Till yesterday, many Indians coping with a warm winter and approaching spring would have had little patience for any talk about puffer jackets, but now, the garment, considered the best defence against wind chill, finds itself in the middle of an ideological battle between the Congress and the Bharatiya Janata Party (BJP).

And all because Congress president Rahul Gandhi wore one while attending a concert in poll-bound Shillong. The BJP’s Meghalaya unit’s Twitter handle was quick enough to zero in on the jacket’s provenance (from British fashion house Burberry) and posted a tweet, complete with the price of the jacket ($995) about “indifference", “black money", etc. The tweet also took a swipe at Gandhi’s famous “suit-boot ki sarkar" comment about Narendra Modi, which was a jibe at the now infamous suit worn by Prime Minister Narendra Modi, with his name inscribed all over it.
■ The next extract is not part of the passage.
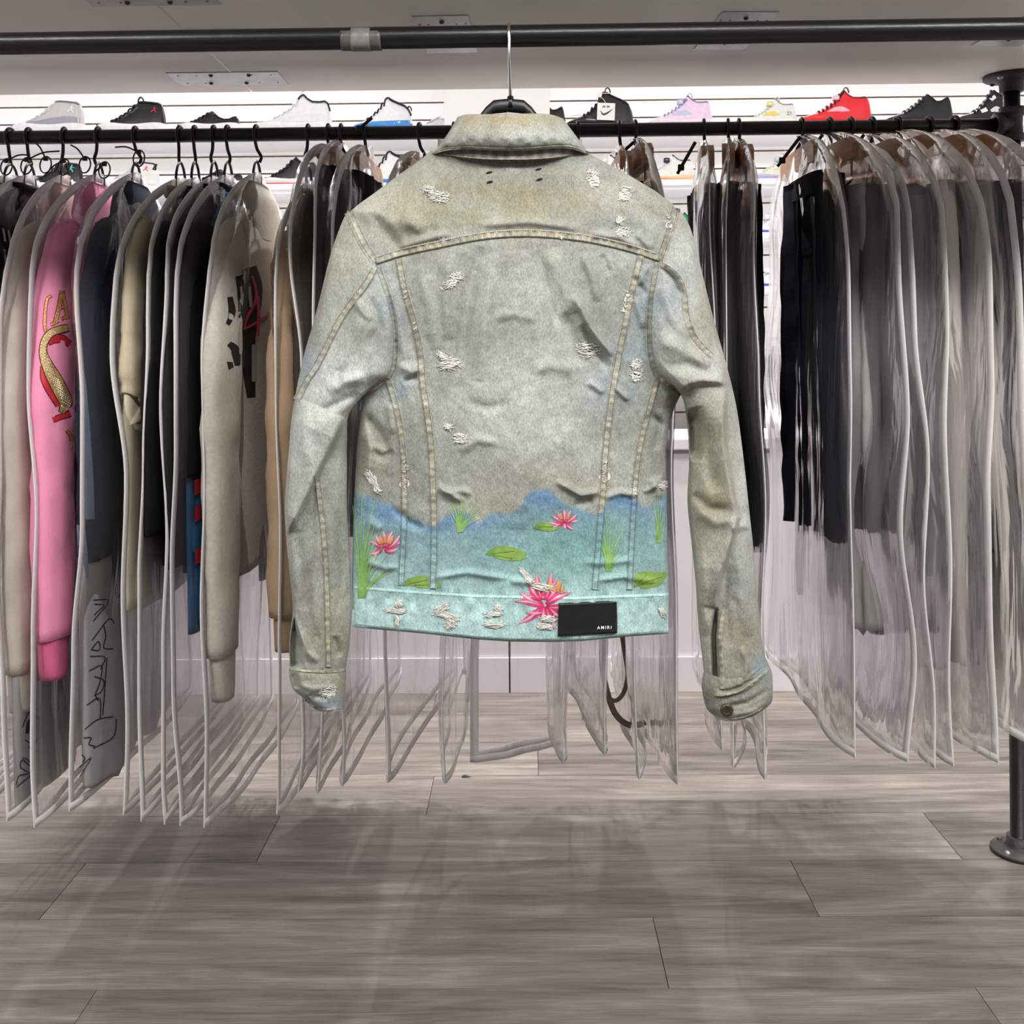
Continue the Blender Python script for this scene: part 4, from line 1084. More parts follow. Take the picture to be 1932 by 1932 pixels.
def denim(name, mott=1.0):
    m, nt, b = new_mat(name); L = nt.links.new
    at = N(nt, 'ShaderNodeAttribute', attribute_name='tint'); tc = N(nt, 'ShaderNodeTexCoord')
    def nz(sx, sy, sz, sc, det, rough=.6, dist=0):
        mp = N(nt, 'ShaderNodeMapping'); mp.inputs['Scale'].default_value = (sx, sy, sz); mp.inputs['Rotation'].default_value = (0, .5, 0)
        L(tc.outputs['Object'], mp.inputs[0])
        n = N(nt, 'ShaderNodeTexNoise', inp={'Scale': sc, 'Detail': det, 'Roughness': rough, 'Distortion': dist}); L(mp.outputs[0], n.inputs['Vector']); return n
    fine = nz(1, 1, .45, 620, 2); grain = nz(1, 1, .6, 150, 4, .65); wash = nz(1, 1, .8, 16, 4, .62, .5)
    def rng(n, lo, hi, a=.28, c=.72):
        r = N(nt, 'ShaderNodeMapRange', inp={'From Min': a, 'From Max': c, 'To Min': lo, 'To Max': hi}); L(n.outputs[0], r.inputs[0]); return r
    r1, r2, r3 = rng(fine, .74, 1.26), rng(grain, .87, 1.13), rng(wash, 1 - .11 * mott, 1 + .11 * mott)
    p1 = N(nt, 'ShaderNodeMath', operation='MULTIPLY'); L(r1.outputs[0], p1.inputs[0]); L(r2.outputs[0], p1.inputs[1])
    p2 = N(nt, 'ShaderNodeMath', operation='MULTIPLY'); L(p1.outputs[0], p2.inputs[0]); L(r3.outputs[0], p2.inputs[1])
    mv = N(nt, 'ShaderNodeVectorMath', operation='SCALE'); L(at.outputs['Color'], mv.inputs[0]); L(p2.outputs[0], mv.inputs['Scale'])
    L(mv.outputs[0], b.inputs['Base Color'])
    b.inputs['Roughness'].default_value = .95; b.inputs['Specular IOR Level'].default_value = .12
    # twill ribs
    mp = N(nt, 'ShaderNodeMapping'); mp.inputs['Rotation'].default_value = (0, math.radians(58), 0); L(tc.outputs['Object'], mp.inputs[0])
    wv = N(nt, 'ShaderNodeTexWave', inp={'Scale': 400.0, 'Distortion': 1.2, 'Detail': 1.0, 'Detail Scale': 3.0}); wv.bands_direction = 'X'; L(mp.outputs[0], wv.inputs['Vector'])
    ad = N(nt, 'ShaderNodeMath', operation='MULTIPLY_ADD', inp={1: .6}); L(fine.outputs[0], ad.inputs[0]); L(wv.outputs[0], ad.inputs[2])
    bp = N(nt, 'ShaderNodeBump', inp={'Strength': .20, 'Distance': .0007}); L(ad.outputs[0], bp.inputs['Height'])
    b2 = N(nt, 'ShaderNodeBump', inp={'Strength': .35, 'Distance': .004}); L(grain.outputs[0], b2.inputs['Height']); L(bp.outputs[0], b2.inputs['Normal'])
    L(b2.outputs[0], b.inputs['Normal'])
    return m


DENIM = denim('bleached denim')
DSEAM = denim('denim seam', .6)
THREAD = mat('tan stitching thread', (100, 92, 68), .8, var=.2, scale=200)
FRAY = mat('frayed white cotton', (214, 212, 204), .95, var=.1, scale=300)
RIP_SHADE = mat('painted rip shade', (52, 48, 44), .95)
PAINTM = mat('painted print', (255, 255, 255), .8, var=.16, scale=160, attr=True, bump=.3, bscale=600)
LEATHER = mat('black leather patch', (17, 17, 18), .5, var=.2, scale=120, bump=.25, bscale=700)
BRONZE = mat('dark bronze button', (92, 78, 66), .4, metal=.7, var=.2, scale=300)


def seg_dist(x, y, pts):
    """distance to a polyline, its signed side (+ on the right-hand side going along it, in image axes) and position 0..1"""
    pts = np.asarray(pts, float)
    best = np.full(np.shape(x), 1e9); side = np.zeros(np.shape(x)); pos = np.zeros(np.shape(x))
    ln = np.concatenate([[0], np.cumsum(np.linalg.norm(np.diff(pts, axis=0), axis=1))])
    for i in range(len(pts) - 1):
        a, b_ = pts[i], pts[i + 1]; d = b_ - a; L2 = d @ d
        u = np.clip(((x - a[0]) * d[0] + (y - a[1]) * d[1]) / L2, 0, 1)
        ex, ey = x - a[0] - u * d[0], y - a[1] - u * d[1]
        r = np.hypot(ex, ey); c = d[0] * ey - d[1] * ex
        k = r < best
        best = np.where(k, r, best); side = np.where(k, np.sign(c), side); pos = np.where(k, (ln[i] + u * math.sqrt(L2)) / ln[-1], pos)
    return best, side, pos


def ridge(x, y, pts, wpx, amp):
    d, s, p = seg_dist(x, y, pts)
    return amp * np.exp(-(d / wpx) ** 2) * np.clip(np.minimum(p, 1 - p) * 5, .0, 1) ** .7


def fold(x, y, pts, amp, decay, soft=2.0, sgn=1):
    """a step: cloth on side sgn stands proud of the other and falls back over `decay` px"""
    d, s, p = seg_dist(x, y, pts)
    q = d * s * sgn
    e = np.clip(np.minimum(p, 1 - p) * 6, 0, 1) ** .6
    return amp * e / (1 + np.exp(-np.clip(q / soft, -30, 30))) * np.exp(-np.maximum(q, 0) / decay)


def wrinkle(x, y):
    w_ = 3.0 * fbm(x / 80, y / 190, 2) + 1.1 * fbm(x / 40 + 9, y / 70, 3) + .6 * fbm(x / 15, y / 17 + 4, 2)
    for pts, wp, a in (
        ([(1082, 555), (1116, 622), (1156, 672)], 7, 6.5), ([(1060, 590), (1082, 632), (1100, 690)], 12, -4), ([(1098, 612), (1128, 668), (1150, 700)], 9, -4.5),
        ([(1000, 470), (1012, 640), (992, 860), (985, 1000)], 46, 6), ([(905, 465), (884, 560), (868, 690)], 13, -4.5), ([(930, 480), (915, 600), (905, 720)], 14, 3.5), ([(1040, 470), (1062, 540), (1086, 590)], 16, 4), ([(1015, 470), (1030, 540), (1050, 620)], 9, -2.6),
        ([(1100, 480), (1120, 530), (1128, 570)], 8, 3), ([(1135, 480), (1150, 520)], 7, -2.5), ([(850, 480), (842, 560), (846, 640)], 12, 3), ([(790, 500), (812, 580), (822, 660)], 12, 3),
        ([(730, 520), (752, 600), (764, 680)], 9, 3), ([(760, 540), (778, 640), (790, 700)], 8, -2.5), ([(752, 690), (775, 700), (800, 690)], 8, 3), ([(760, 720), (790, 712)], 6, -3),
        ([(688, 780), (716, 818), (730, 850)], 9, -6), ([(700, 850), (722, 862), (742, 850)], 8, -4), ([(680, 800), (700, 850), (690, 900)], 10, 5), ([(735, 760), (740, 820)], 8, 3),
        ([(826, 918), (852, 934), (872, 946)], 6, 4.5), ([(832, 930), (868, 926), (890, 932)], 6, 2.6), ([(1134, 928), (1096, 934), (1050, 908)], 6, 4.5), ([(1140, 940), (1170, 930), (1206, 934)], 6, 3.5), ([(1120, 945), (1080, 955)], 7, -2.5),
        ([(880, 760), (920, 770), (960, 762)], 10, -2), ([(866, 852), (900, 830), (940, 836)], 9, 2.5), ([(1000, 700), (1040, 690), (1090, 700)], 12, 2.2), ([(930, 600), (970, 592), (1010, 604)], 8, 1.8),
        ([(1160, 730), (1186, 756)], 5, 3), ([(1140, 742), (1110, 720)], 6, 2.6), ([(1200, 560), (1216, 620)], 8, 3), ([(1195, 520), (1220, 560)], 7, -3), ([(1222, 500), (1205, 540)], 6, 3),
        ([(1225, 780), (1245, 800), (1240, 850)], 9, -4), ([(1230, 900), (1250, 940)], 9, 4), ([(1214, 930), (1240, 915), (1256, 890)], 5, 3.5),
        ([(670, 300 + 90), (740, 420), (800, 424)], 16, 3.5), ([(700, 400), (740, 450), (760, 478)], 10, -4), ([(760, 400), (800, 440)], 14, 3), ([(740, 470), (800, 452), (850, 440)], 7, 3.2), ([(900, 425), (1000, 418), (1100, 432)], 8, 3), ([(1110, 440), (1170, 448), (1210, 468)], 7, 3.2), ([(1200, 440), (1230, 470)], 8, 3.5), ([(1130, 330), (1200, 380), (1240, 420)], 14, -2.5), ([(860, 330), (800, 360)], 16, 2),
        ([(1100, 1060), (1150, 1062), (1200, 1056)], 6, 2.2), ([(820, 1090), (880, 1080), (960, 1092)], 6, 3), ([(690, 1060), (730, 1072), (755, 1070)], 6, 2.4), ([(960, 1096), (1010, 1100)], 6, 2.6), ([(1120, 1096), (1180, 1088), (1240, 1098)], 5, 2.6), ([(740, 960), (772, 985), (800, 1000)], 7, -2.5), ([(690, 980), (720, 1000)], 9, 2.4),
        # sleeves
        ([(640, 470), (612, 560), (590, 650)], 20, 4), ([(690, 600), (660, 640), (640, 700)], 14, 4), ([(700, 560), (716, 620), (690, 660)], 10, -3.5), ([(620, 740), (650, 720), (690, 712)], 12, 5), ([(600, 780), (640, 760), (676, 742)], 9, -3), ([(580, 760), (572, 820), (580, 880)], 12, 3), ([(670, 566), (684, 590), (700, 605)], 6, 3.4),
        ([(560, 1000), (570, 1080), (566, 1150)], 10, -4), ([(600, 1010), (592, 1100), (598, 1200)], 9, 4), ([(640, 960), (646, 1060), (640, 1160)], 10, -3), ([(566, 1190), (580, 1230), (600, 1250)], 7, 4), ([(630, 1200), (640, 1240)], 7, -3),
        ([(1296, 430), (1310, 520), (1330, 620)], 12, 4), ([(1250, 540), (1270, 600), (1300, 640)], 12, 3.5), ([(1240, 640), (1290, 660), (1340, 690)], 14, 5), ([(1246, 690), (1300, 690), (1350, 712)], 12, -3), ([(1250, 504), (1276, 530), (1288, 560)], 6, -4),
        ([(1330, 800), (1340, 880), (1352, 930)], 12, -4), ([(1312, 960), (1350, 985), (1390, 980)], 12, 4), ([(1310, 930), (1336, 960), (1380, 962)], 9, -4), ([(1322, 1040), (1328, 1120), (1332, 1200)], 10, 4), ([(1392, 1040), (1404, 1120), (1410, 1200)], 12, 3), ([(1370, 1060), (1366, 1140), (1372, 1220)], 9, -3), ([(1400, 1220), (1408, 1250), (1404, 1290)], 6, 2.5), ([(1380, 1000), (1405, 990), (1420, 1000)], 7, 3),
    ): w_ = w_ + 1.3 * ridge(x, y, pts, wp, a)
    # puckers above and below the waist seam and the yoke seam
    w_ = w_ + 1.5 * np.sin(x / 6.3 + 2 * vnoise(x / 40, y / 30)) * np.exp(-((y - np.interp(x, [665, 900, 1080, 1262], [1103, 1122, 1125, 1118]) - 12) / 16) ** 2)
    return w_


DEN0 = 0.600 * np.array(s2l((190, 193, 181))); DEN_LT = 0.660 * np.array(s2l((220, 224, 220))); DEN_BL = 0.600 * np.array(s2l((160, 176, 186))); DEN_GR = 0.585 * np.array(s2l((156, 158, 150)))
DEN_TAN = 0.610 * np.array(s2l((186, 172, 142))); DEN_OL = 0.610 * np.array(s2l((172, 168, 142))); DEN_DK = .66 * np.array(s2l((128, 126, 112)))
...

For Indian politicians, the outfit of choice, mostly a white kurta-pyjama, has always meant a harking back to the ideals of Mahatma Gandhi. After all, it was the Father of the Nation who urged Indians to wear khadi and shun British clothing. Over the years, the white kurta-pyjama became the symbol of the grassroots politician with the colour meant to reflect both austerity and pristineness. It also helped that it was one of the most comfortable outfits to wear in a country with hot and humid weather.

“There is no denying that the way a politician dresses impresses upon the voter a certain image of the individual," said Abhay Kumar Dubey, a social science scholar at Centre for the Study of Developing Societies. His observation brings to mind the carefully crafted image of Mamata Banerjee, the current chief minister of West Bengal. Banerjee dresses in simple cotton sarees, wears flip-flops and continues to live in a two-room house.
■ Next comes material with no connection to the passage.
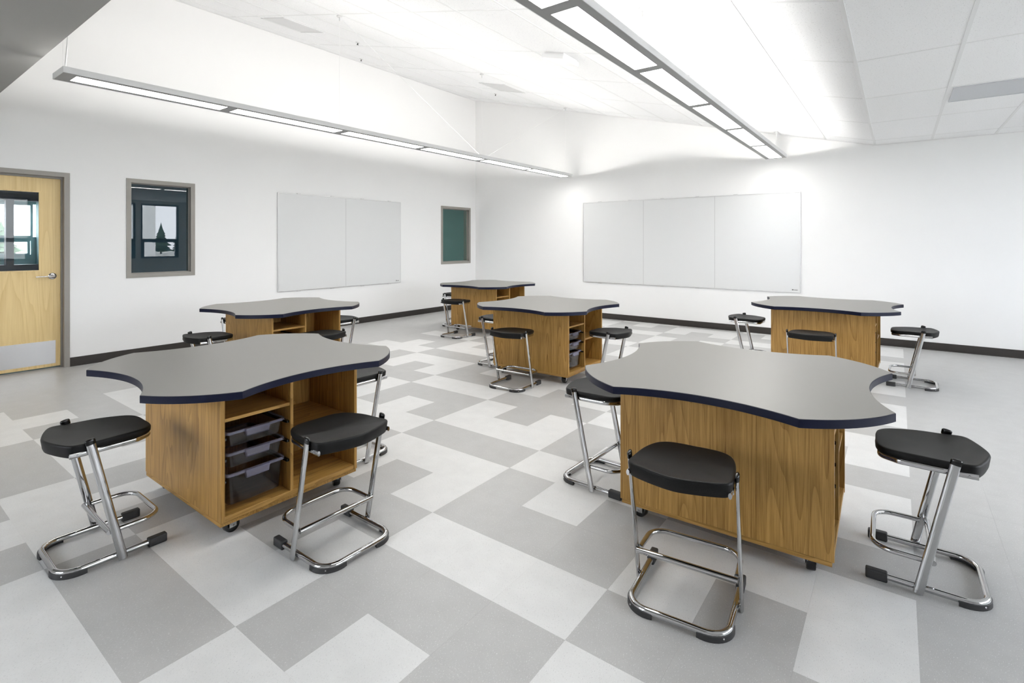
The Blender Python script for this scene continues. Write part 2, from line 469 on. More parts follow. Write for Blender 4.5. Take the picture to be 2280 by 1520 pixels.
for k, x in enumerate(xs[:-1]):
    me = MB().box(-TW, TW, YS, YB, 0, .012).mesh('grid_tee'); o = link('grid_tee', me, 'tee_paint', ceiling)
    o.location = (x, 0, zc(x)); o.rotation_euler = (0, phi if k else phi/2, 0)
for x in fx[1:-1]:
    me = MB().box(x-TW, x+TW, YN, YB, ZF, ZF+.012).mesh('grid_tee'); link('grid_tee', me, 'tee_paint', ceiling)
L = (XF - XL) / math.cos(phi)
for y in yl[1:-1]:
    me = MB().box(-L, 0, y-TW*.8, y+TW*.8, .0015, .0125).mesh('grid_tee'); o = link('grid_tee', me, 'tee_paint', ceiling)
    o.location = (XF, 0, ZF); o.rotation_euler = (0, phi, 0)
for y in fy[1:-1]:
    me = MB().box(XF, XR, y-TW*.8, y+TW*.8, ZF+.0015, ZF+.0125).mesh('grid_tee'); link('grid_tee', me, 'tee_paint', ceiling)
# wall angle trims
me = MB().box(XL, XL+.022, YS, YB, zc(XL)-.008, zc(XL)-.004).build('wall_angle', 'tee_paint', ceiling)
me = MB().box(-L, 0, YB-.022, YB, -.001, .002); o = me.build('wall_angle', 'tee_paint', ceiling); o.location = (XF, 0, ZF); o.rotation_euler = (0, phi, 0)
MB().box(XF, XR, YB-.022, YB, ZF-.001, ZF+.002).build('wall_angle', 'tee_paint', ceiling)
# lowered soffit over the camera side
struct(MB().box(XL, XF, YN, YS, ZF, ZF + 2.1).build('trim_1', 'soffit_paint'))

# ------------------------------------------------------------------ baseboards
bb = MB(); bb.box(XL, XL+.006, DOOR[1], YB, 0.0, .1); bb.prism([(XL+.006, DOOR[1]), (XL+.018, DOOR[1]), (XL+.018, YB), (XL+.006, YB)], 0, .008)
bb.box(XL, XL+.006, YN, DOOR[0], 0.0, .1)
struct(bb.build('baseboard_left', 'rubber_base'))
bb = MB(); bb.box(XL+.006, XR, YB-.006, YB, 0, .1); bb.box(XL+.018, XR, YB-.018, YB-.006, 0, .008)
struct(bb.build('baseboard_far', 'rubber_base'))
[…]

Delhi chief minister Arvind Kejriwal’s muffler acquired near iconic status when he wore it almost every day after he was elected to office. It was an attempt to don the look of a middle class man and thereby invoke confidence.

“Whether it is Gandhi or Modi, politicians can wear what they want but don’t preach austerity," said political analyst Pushpesh Pant. And if you are caught wearing the wrong jacket or the wrong suit, initiate damage control immediately, he added.

Gandhi has clarified that the jacket he wore actually belonged to someone else while Modi was quick to discard the bespoke suit in an auction.

“I think the jabs aimed at Modi after he wore the suit really ruffled him. Rahul Gandhi’s ‘suit-boot ki sarkar’ jab was actually quite smart," said Dubey.

There is, however, no denying that it was the election of Modi as prime minister that brought some colour and smartness to the Indian political sartorial scene. In a 2014 piece titled “Is Modi India’s best dressed prime minister ever?" the Wall Street Journal described him as “dapper" with “well cut Indian suits", and a “peacock in the country’s crowd of drably dressed politicians". Even The Washington Post did a story in 2015, writing in detail about how Modi’s choice of colours has evolved and how his outfit of choice, the kurta-pyjama with a jacket, is tailored using traditional fabrics.

“There was a change afoot in the dressing style of politicians even before Modi came on the national stage. This was also because politics was increasingly becoming a visual medium thanks to the proliferation of TV channels. But it was only with Modi that the change became apparent," said Dubey.

But while colours are acceptable, exorbitant price tags are clearly not. Gandhi, who is mostly seen in a white kurta-pyjama, just learnt this the hard way. For while the voter may not notice, in this day and age of increasingly vicious and personal political games, the opponent will not let them forget it.